Correlation effects in electronic structure of PuCoGa5

TL;DR

This paper presents the first realistic electronic structure calculations of PuCoGa5 using dynamical mean field theory, revealing how local Coulomb interactions influence its electronic properties and potentially promote superconductivity.

Contribution

It introduces a dynamical mean field theory approach to PuCoGa5, showing the importance of dynamical correlations over static ones in understanding its electronic structure.

Findings

Dynamical correlations create a narrow peak near the Fermi energy.

Both Pu and Co significantly contribute to the density of states at the Fermi level.

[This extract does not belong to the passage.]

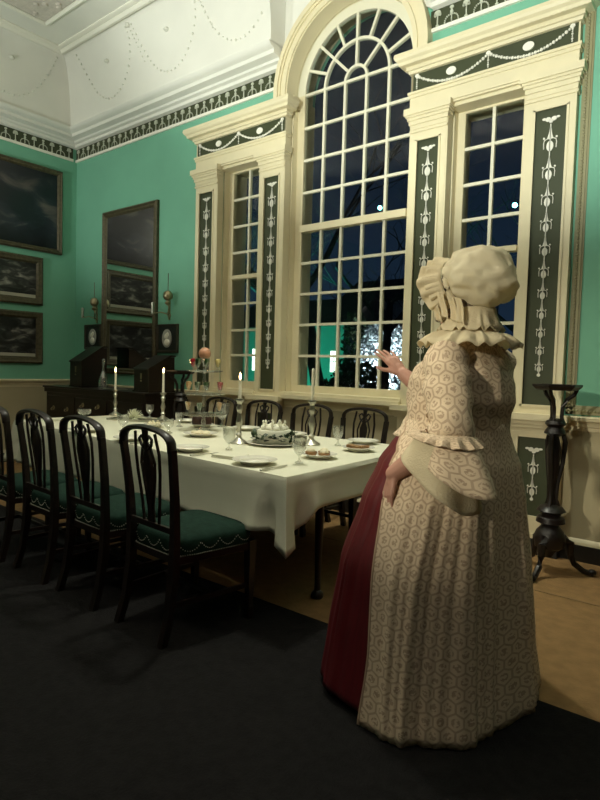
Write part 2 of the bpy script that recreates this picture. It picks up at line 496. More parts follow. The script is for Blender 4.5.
# dado, chair rail, baseboard
def rail_prof(zt): return [(0, zt-.105), (.02, zt-.10), (.022, zt-.075), (.035, zt-.07), (.037, zt-.05), (.05, zt-.035), (.065, zt-.03), (.07, zt-.008), (.06, zt), (0, zt)]
m = MB(); run_left(m, rail_prof(1.04)); struct(m.build('trim_15', CREAM))
m = MB(); run_left(m, [(0, .1), (.012, .1), (.012, .94), (0, .94)]); struct(m.build('trim_16', DADO))
base = [(0, 0), (.03, 0), (.03, .115), (0, .115)]
bcap = [(0, .115), (.032, .115), (.03, .135), (.012, .155), (0, .155)]
m = MB(); run_left(m, base); struct(m.build('baseboard_left', BLACKP))
m = MB(); run_back(m, base, 0, XR, True); struct(m.build('baseboard_back', BLACKP))
m = MB(); run_back(m, bcap, 0, XR, True); run_left(m, bcap); struct(m.build('trim_17', CREAM))
m = MB(); run_back(m, [(0, .15), (.012, .15), (.012, .9), (0, .9)], 0, XR, True); struct(m.build('trim_18', DADO))
m = MB(); run_back(m, rail_prof(1.0), 0, XR, True); struct(m.build('trim_19', CREAM))

# ------------------------------------------------------------------ pilasters
def ornament_drop(M_, x, y, ztop, zend, full=True, s0=.205):
    """husk drop: bow, then bell + oval + side curls getting smaller"""
    for s in (-1, 1):
        M_.disc((x+s*.020, y, ztop+.014), .019, .015, .008, 10)
        M_.disc((x+s*.046, y, ztop+.020), .014, .008, .008, 8)
    M_.disc((x, y, ztop), .014, .014, .009, 8)
    z = ztop-.02; sp = s0 if full else .16
    while z-sp*.8 > zend:
        k = sp/.205
        M_.box(x-.003, x+.003, y, y+.008, z-sp, z)
        h = .070*k; w = .021*k
        M_.prism([(x-w, z-.03*k-h), (x+w, z-.03*k-h), (x+w*.45, z-.03*k-h*.45), (x+.004, z-.025*k), (x-.004, z-.025*k), (x-w*.45, z-.03*k-h*.45)], y, y+.009)
        M_.disc((x, y, z-.150*k), .023*k, .036*k, .010, 12)
        for s in (-1, 1):
            pts = [(x+s*.020*k, y+.004, z-.098*k), (x+s*.038*k, y+.004, z-.105*k), (x+s*.043*k, y+.004, z-.125*k), (x+s*.041*k, y+.004, z-.165*k)]
            M_.tube(pts, .0028*k+.0006, 5)
            M_.disc((x+s*.042*k, y, z-.092*k), .007*k, .007*k, .008, 8)
        z -= sp; sp = max(sp*.945, .105)
    M_.disc((x, y, z-.01), .012, .012, .008, 8)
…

A Van Hove singularity near the Fermi energy may enhance magnetic susceptibility and support d-wave superconductivity.

Abstract

We report on results of the first realistic electronic structure calculations of the Pu-based PuCoGa5 superconductor based on the dynamical mean field theory. We find that dynamical correlations due to the local Coulomb interaction between Pu f-electrons lead to substantial modification of the electronic structure with a narrow peak being formed in vicinity of the Fermi energy, in agreement with the experimental photoemission spectra, and in contrast with the recent calculations within the LDA+U method, where only static electronic correlations have been included. Both Pu and Co contribute in equal footing to the narrow peak on the density of states at the Fermi level, the Co partial density of states being prominently affected by electronic correlations on the Pu sites. The k-resolved spectral density is calculated and the theoretical spectral function resolved extended Van Hove singularity near the Fermi energy. This singularity may lead to enchancement of the magnetic susceptebility and favour d-wave superconductivity.